Sevsinler böyle hukukçu mantığını. Türkiye Büyük Millet Meclisinde (700) adet suç dosyası, Sayın RTE’DEN azar işiten Meclis Başkanının kılı bile kıpırdamaz iken sevsinler balkonlardan halı dövenleri.
            Mustafa Kemal Atatürk döneminde bir “Wagone Lit”olayı vardır. Wagone Lit’de Türkçe konuşmalara müdahale edilmesi üzerine, gösteri düzenleyen Türk Gençlerini Atatürk’e suç işliyorlar diyerek gammazlamışlar. Olayı seyreden Mareşal Gazi Mustafa Kemal:
            “Onların her birisi birer Mustafa Kemal!” Demiştir.
            Bir zamanlar; Güney Kore Üniversite Gençliği koyun gibi oldukları için, tüm yöneticilerce en uysal ve bilinçli gençlik olarak imrenilerek anlatılırdı. Ülkelerinin yöneticilerce soyulduğunu gören aynı gençlik ayağa kalkarak, ortalığı savaş alanına çevirmesi sonunda iki Güney Kore Cumhurbaşkanı Rüşvet suçundan ağır hapisle cezalandırılmışlardı. Otobüslere bomba atanlara kızılmaz, Fener soyguncularına ve Meclisteki dosyalılara kızılmaz, Gençliğe kızılır, hadi canım sende.
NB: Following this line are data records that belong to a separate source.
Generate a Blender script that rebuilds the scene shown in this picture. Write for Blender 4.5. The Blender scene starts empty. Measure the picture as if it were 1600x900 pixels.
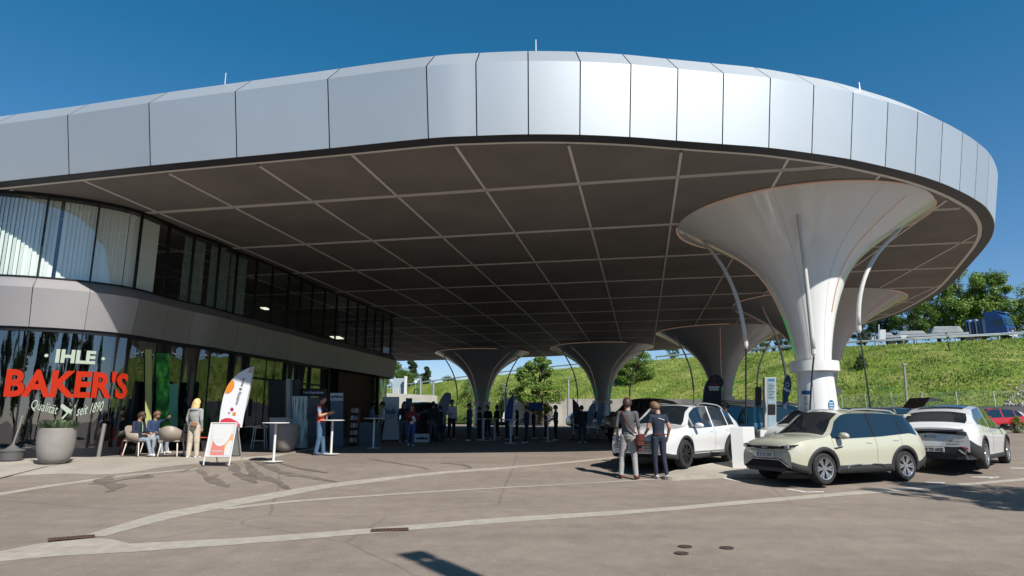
import bpy, bmesh, math, random
from mathutils import Vector, Matrix, Euler, noise
from math import sin, cos, pi, radians, sqrt, atan2, tan, atan, exp
S = bpy.context.scene
COL = S.collection
random.seed(7)

# ------------------------------------------------------------------ camera
FPX, HORIZON = 1020.0, 655.0          # focal length and horizon of the photograph, in its pixels
PITCH = atan((HORIZON - 450) / FPX)
CAM_Z = 1.95
cam_d = bpy.data.cameras.new('camera'); cam = bpy.data.objects.new('camera', cam_d); COL.objects.link(cam)
cam_d.sensor_width = 36; cam_d.lens = FPX / 1600 * 36; cam_d.clip_start = 0.1; cam_d.clip_end = 6000
cam.location = (0, 0, CAM_Z); cam.rotation_euler = (pi / 2 + PITCH, 0, 0)
S.camera = cam
# ------------------------------------------------------------------ sky, sun, exposure
SUN_EL, SUN_AZ = radians(43), atan2(.58, -.81)
w = bpy.data.worlds.new('World'); S.world = w; w.use_nodes = True
nt = w.node_tree; bg = nt.nodes['Background']
sky = nt.nodes.new('ShaderNodeTexSky'); sky.sky_type = 'NISHITA'; sky.sun_disc = False
sky.sun_elevation = SUN_EL; sky.sun_rotation = SUN_AZ
sky.altitude = 500; sky.air_density = 1.0; sky.dust_density = 0.3; sky.ozone_density = 3.0
tint = nt.nodes.new('ShaderNodeMix'); tint.data_type = 'RGBA'; tint.blend_type = 'MULTIPLY'; tint.inputs[0].default_value = 1
tco = nt.nodes.new('ShaderNodeTexCoord'); sepz = nt.nodes.new('ShaderNodeSeparateXYZ'); rmp = nt.nodes.new('ShaderNodeValToRGB')
nt.links.new(tco.outputs['Generated'], sepz.inputs[0]); nt.links.new(sepz.outputs['Z'], rmp.inputs[0]); nt.links.new(rmp.outputs[0], tint.inputs[7])
rmp.color_ramp.elements[0].position = 0; rmp.color_ramp.elements[0].color = (.80, .80, .95, 1); rmp.color_ramp.elements[1].position = .5; rmp.color_ramp.elements[1].color = (.20, .84, 1.0, 1)
nt.links.new(sky.outputs[0], tint.inputs[6]); nt.links.new(tint.outputs[2], bg.inputs[0]); bg.inputs[1].default_value = 0.078
sl = bpy.data.lights.new('sun', 'SUN'); sl.energy = 5.0; sl.angle = radians(.53); sl.color = (1, .95, .87)
sun = bpy.data.objects.new('sun', sl); COL.objects.link(sun)
sd = Vector((sin(SUN_AZ) * cos(SUN_EL), cos(SUN_AZ) * cos(SUN_EL), sin(SUN_EL)))
sun.rotation_euler = sd.to_track_quat('Z', 'Y').to_euler(); sun.location = sd * 60
S.view_settings.view_transform = 'Standard'; S.view_settings.look = 'None'
S.view_settings.exposure = 0.6; S.view_settings.gamma = 1
S.render.resolution_x = 1024; S.render.resolution_y = 576

# ------------------------------------------------------------------ where things stand
def ray(px, py):
    a = (px - 800) / FPX; b = (450 - py) / FPX
    c, s = cos(PITCH), sin(PITCH)
    return Vector((a, c - s * b, s + c * b))
PROF = [(-400, 2.4), (-60, 2.05), (0, 1.95), (8, 1.74), (13, 1.53), (15.5, 1.41), (17.5, 1.22), (20.6, 1.10), (30, .95), (45, .88), (60, .84), (400, .84)]
def drop(y):
    for (a, da), (b, db) in zip(PROF, PROF[1:]):
        if y <= b:
            return da + (db - da) * (y - a) / (b - a)
    return PROF[-1][1]
def gz(y): return CAM_Z - drop(y)
def G(px, py):                         # a point of the ground
    r = ray(px, py); y = 15.0
    for _ in range(60):
        m = -r.z / r.y
        y = .5 * y + .5 * min(drop(y) / max(m, 1e-3), 300)
    return Vector((r.x / r.y * y, y, gz(y)))
def at(px, py, y):                     # a point at depth y
    r = ray(px, py); return Vector((r.x / r.y * y, y, CAM_Z + r.z / r.y * y))
H = 6.8                                # canopy underside above the eye
def C(px, py, h=H):
    r = ray(px, py); t = h / r.z
    return Vector((r.x * t, r.y * t, CAM_Z + h))
def pxh(p1, y):                        # metres per pixel at depth y
    return y / FPX * 1.04

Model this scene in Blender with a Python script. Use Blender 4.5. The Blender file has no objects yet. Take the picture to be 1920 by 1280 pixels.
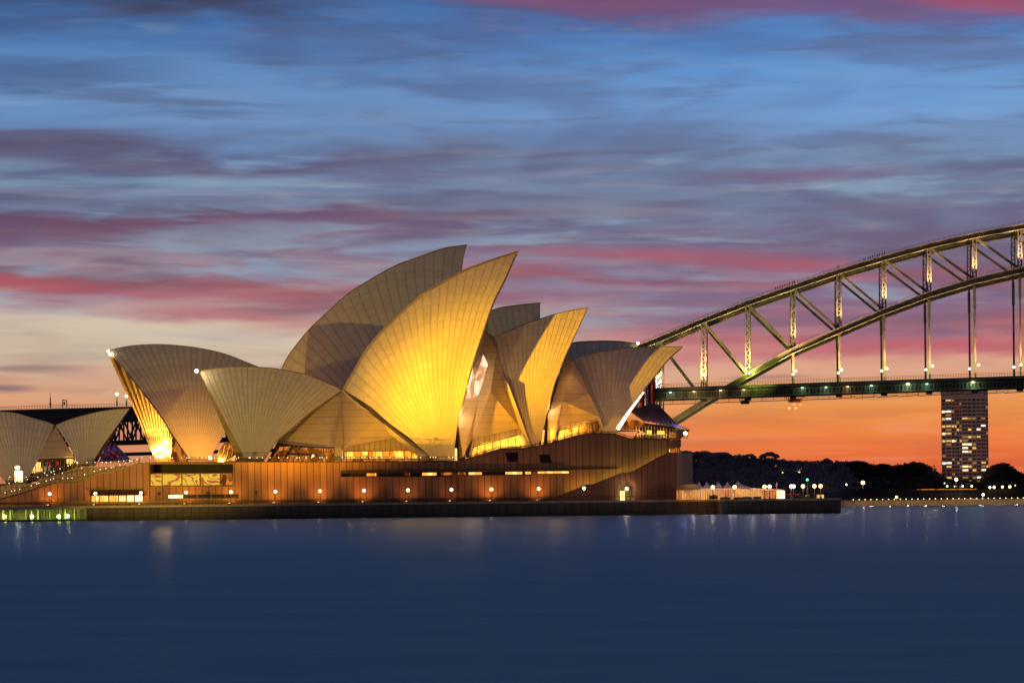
import bpy, math, random
from mathutils import Vector
from mathutils.geometry import tessellate_polygon
R = math.radians
rnd = random.Random(11)
scene = bpy.context.scene
C = scene.collection

# ------------------------------------------------------------------ camera
F = 5000.0            # focal length in pixels of the 1920-wide photograph
ZC = 1.9              # eye height above the water
HZ = 949.3            # image row of the horizon at mid width
ROLL = 0.0105
cr, sr = math.cos(ROLL), math.sin(ROLL)
cam = bpy.data.cameras.new('camera'); camo = bpy.data.objects.new('camera', cam); C.objects.link(camo)
cam.sensor_width = 36.0; cam.lens = 36.0*F/1920.0
cam.shift_y = (HZ-640.0)/1920.0
cam.clip_start = 0.5; cam.clip_end = 20000
camo.location = (0, 0, ZC)
camo.rotation_mode = 'XYZ'
camo.rotation_euler = (R(90), ROLL, 0)
scene.camera = camo
scene.view_settings.view_transform = 'Standard'; scene.view_settings.look = 'None'
scene.view_settings.exposure = 0; scene.view_settings.gamma = 1
scene.cycles.max_bounces = 5; scene.cycles.diffuse_bounces = 2; scene.cycles.glossy_bounces = 2
scene.cycles.sample_clamp_indirect = 3.0
scene.cycles.caustics_reflective = False; scene.cycles.caustics_refractive = False

def ray(px, py):
    a = (px-960.0)/F; b = (HZ-py)/F
    return a*cr + b*sr, b*cr - a*sr          # slopes x/y and z/y (rows rise to the right)
def P(px, py, D):
    rx, rz = ray(px, py)
    return Vector((rx*D, D, ZC+rz*D))
class Line:          # a vertical plane given by a ground line
    def __init__(s, px, D, deg):
        s.x0 = ray(px, 900)[0]*D; s.y0 = D; s.u = (math.cos(R(deg)), math.sin(R(deg)))
        s.n = Vector((-s.u[1], s.u[0], 0))   # away from the camera
    def off(s, w):   # shifted towards the camera by w
        l = Line(960, 1, 0); l.x0 = s.x0-s.n.x*w; l.y0 = s.y0-s.n.y*w; l.u = s.u; l.n = s.n
        return l
    def D(s, px, py):
        rx, rz = ray(px, py)
        t = (rx*s.y0-s.x0)/(s.u[0]-rx*s.u[1])
        return s.y0+t*s.u[1]
    def hit(s, px, py): return P(px, py, s.D(px, py))
    def mirror(s, p):
        d = (p.x-s.x0)*s.n.x+(p.y-s.y0)*s.n.y
        return p-2*d*s.n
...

Devlet adamları kızar mı? Rahmetli Köprülü Mehmet Paşa’nın, ölüme yolladığı kimselere bile iyi davranmasının sebebini soran Kethüdasına verdiği yanıttan bizim öfkeli Mustafa’nın haberi yoktur sanırım:
            “Sen ne dersin Kethüda başı? Devletlûya kızmak yakışır mı?”
Cemaatine kızan İmam da olurmuymuş!
O gençlerden birisi de şöyle seslenseydi: Rahmetli Neyzen Tevfik Kolaylının bir şiirini okusaydı Sayın Kuzu, bu şiiri de Kuzu, Kuzu dinleyecek miydiniz?
            “Kime sordumsa seni doğru cevap vermediler;
             Kimi alçak, kimi deyyus, kimi hırsız dediler.
            “Künyeni almak için Partiye ettim telefon;
             Bizdeki kayda göre şimdi o Mebus dediler.”
Akıllı olmaktan murat Almanya’daki camilerde, Müslümanları kazasız ve dahi belasız soymaksa bir “boş kafalı” sayılırız.